Ticket prices ranged from 25-75 cents in towns; 75 cents to $1 in cities. In places like Washington and Philadelphia, audiences sometimes topped 1000 people, but the average attendance for a show was probably 500-600. According to Paul Fatout, in Mark Twain on the Lecture Circuit, the gross receipts for the tour were $46,201; after expenses (including $6750 to Cable) MT made about $15,000.

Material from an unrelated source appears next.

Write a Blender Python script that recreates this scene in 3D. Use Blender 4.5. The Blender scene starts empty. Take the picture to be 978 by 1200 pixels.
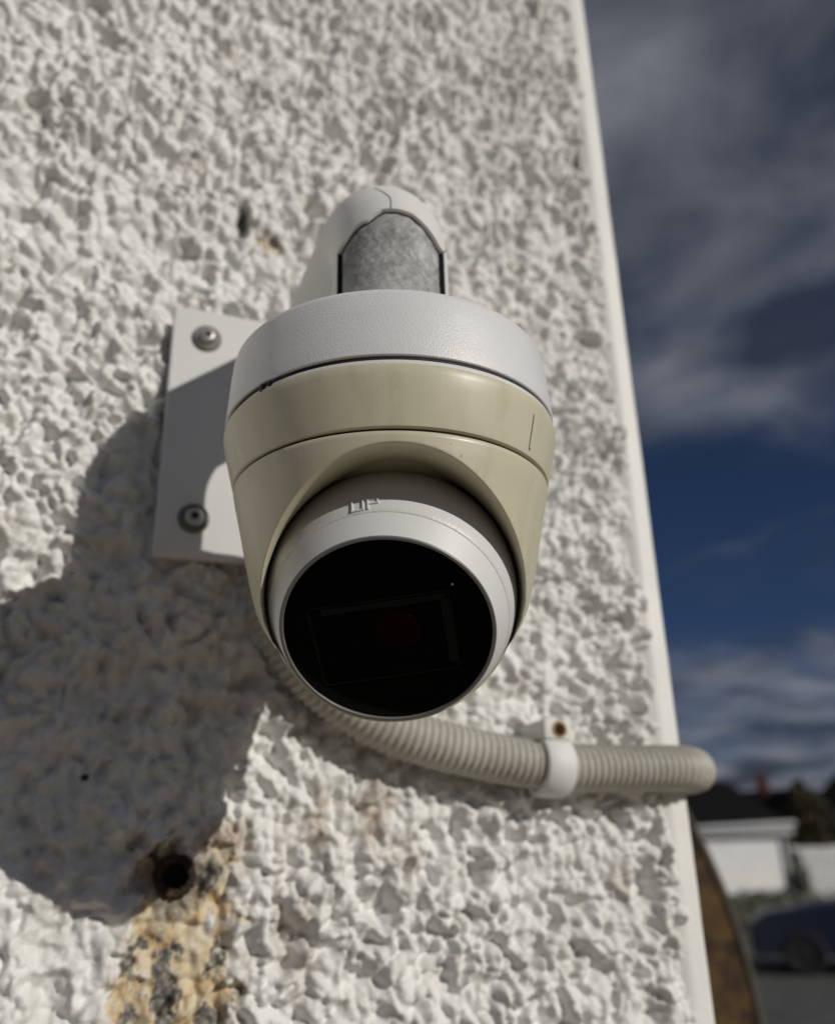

Although temperamentally MT and Cable may remind us of Luigi and Angelo (in "Those Extraordinary Twins"), on the whole the pair made a good performing and traveling team. It was on the tour, for example, that Cable introduced MT to Malory's Morte d'Arthur, which started them referring to Pond's brother Ozias (who took over from the Major as traveling agent) as "Sir Sagramore the Desirous" and led within a few years more to MT's writing Connecticut Yankee. Cable also considered it a great personal or perhaps moral victory when, after the tour's final performance in Washington, during the two men's last day together, he got MT to go to church with him. But MT was always easy to exasperate. As the tour went on, his comments in letters home about his partner grew steadily angrier. He accused Cable of padding expenses, and costing more than his contribution to the show was worth, and became particularly impatient with Cable's piety and those Sundays of Rest. After it was over MT wrote Howells to say that the time with Cable had taught him "to abhor and detest the Sabbath-day and hunt up new and troublesome ways to dishonor it." In May, 1885, two months after they'd come off the road, Cable was shocked to read in a Boston paper a pair of attacks on his character that could only have come, indirectly at least, from MT himself. The two remained cordial whenever their paths crossed, and Cable continued to speak of the tour as one of the highlights of his life, but after it ended the two men drifted apart.